Graywolf reached its fund-raising goals, and just as McCrae was beginning to get impatient — “I remember thinking, Where’s the big hit?” — Graywolf’s initiatives came together to help create one: Per Petterson’s 2007 best-seller Out Stealing Horses. Acquired and promoted via Graywolf’s new global connections, listed beside giants in FSG’s catalogues, and hand-delivered on a visit to the New York Times, the Norwegian novel won the IMPAC Dublin award, scored a Times Book Review cover, and sold 70,000 copies in hardcover. Petterson has spurned corporate advances to remain with Graywolf ever since.

A million dollar grant! That’s one way to move up a level. (If any wealthy patrons are reading this, that’s exactly the sort of money Open Letter could use . . .)


Just down the road from Graywolf is Coffee House Press, another favorite of mine (EVERYONE SHOULD READ VALERIA LUISELLI), who was featured on Minnesota Public Radio yesterday:

“What we really do is connect readers and writers, and there’s a number of different ways we can do that. Publishing is a tool that we can use, but so are different kinds of programming,” said Chris Fishbach.

Coffee House, of course, still prints books. The small, independent press usually releases 18 titles in a year, including fiction, poetry and essays. But it has also started “putting writers in other contexts.”

Most people think of writers working alone at their desks, or speaking into a microphone at a reading, but Coffee House has created a residence program to put writers in new places, like libraries or even on a canoe.

Also, while we’re talking about fundraising, Coffee House is hosting a Housequake event on September 21st at the Fulton Tap Room in Minneapolis. And even if you can’t make it, you can buy an Unticket, which, for only $22.09 (weird fee rate) will get you “an exclusive chapbook of poems that you’ll be the first reader for—they’re all previously unpublished.” AND your money will go to support some of the best people in the nonprofit publishing world.


We haven’t done anything with #FerranteFever yet—although I have been talking about her rise to superstardom in my publishing class—but we probably will at some point. (I’m really behind on these books, having only read volume one.) In the meantime, you have to check out this article from the New York Times Style Magazine about Europa’s Objects of Desire:

Even if you haven’t heard of Europa Editions, you’ve probably heard of some of its hits. There’s Muriel Barbery’s The Elegance of the Hedgehog (more than a million copies sold); Jane Gardam’s Old Filth (now in its 20th printing); and Alexander Maksik’s You Deserve Nothing (so far, the biggest title by an American). Like any good branded product, the books have an instantly recognizable visual stamp: stiff paper covers edged with white borders that frame color-drenched matte backgrounds.
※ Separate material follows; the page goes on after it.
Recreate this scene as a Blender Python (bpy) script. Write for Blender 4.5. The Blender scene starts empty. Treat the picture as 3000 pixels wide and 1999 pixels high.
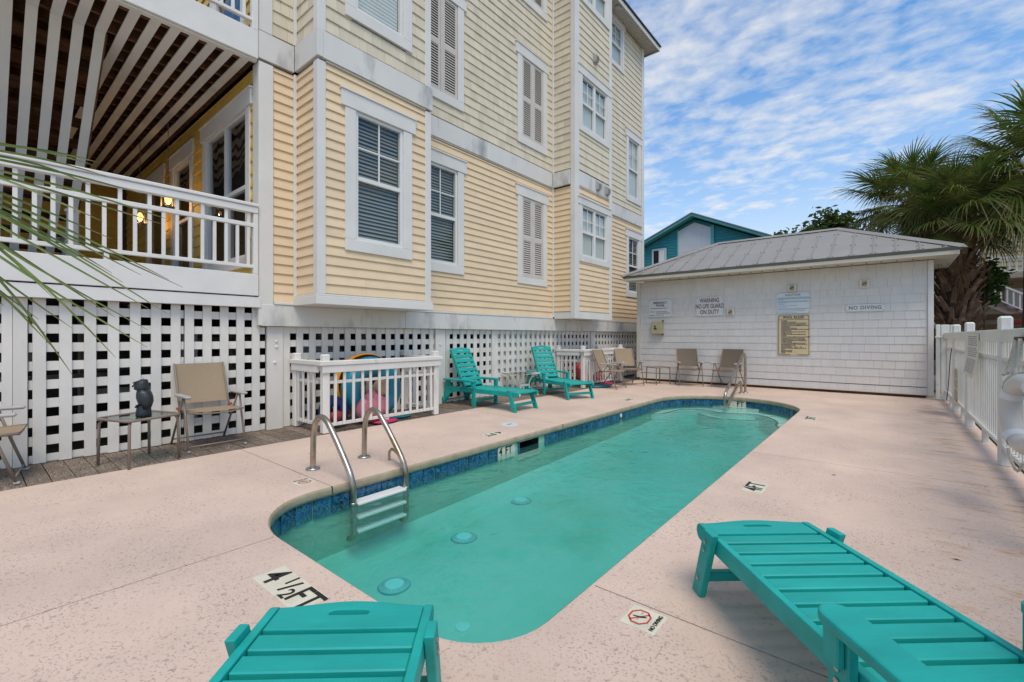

According to Europa’s Australian-born editor in chief, Michael Reynolds, “When you see them all together, they draw you in like a bowl of candy.” [. . .]

But what really distinguishes Europa from other publishers of successful titles is that readers — and book buyers — see the house and its authors as equally relevant. Early in 2006, when Europa Editions had been in existence for less than a year, Toby Cox, the owner of Three Lives & Company bookstore in Manhattan’s West Village, noticed that customers were already coming in and asking “What’s new from Europa?” The press had succeeded in transforming spinach into chocolate — that is, in changing the idea of foreign fiction from “ ‘This is a translation’ to ‘This is a good story, well told,’ ” Cox says.

Of course, many eminent houses have published fine paperback fiction with éclat before Europa — notably, Penguin and Vintage — and Reynolds praises the “iconic imprints” New Directions, City Lights and Archipelago, which also specialize in writers from abroad. “I’m proud of the fact that we do work that is literary,” he says. “But I am even prouder of the fact we are doing works that are entertaining and pleasing.”

All three of these presses deserve praise like this on a regular basis. (Along with some others, such as New Directions, Archipelago, Deep Vellum, etc.) Congrats to all three! Now go out and read some of their books!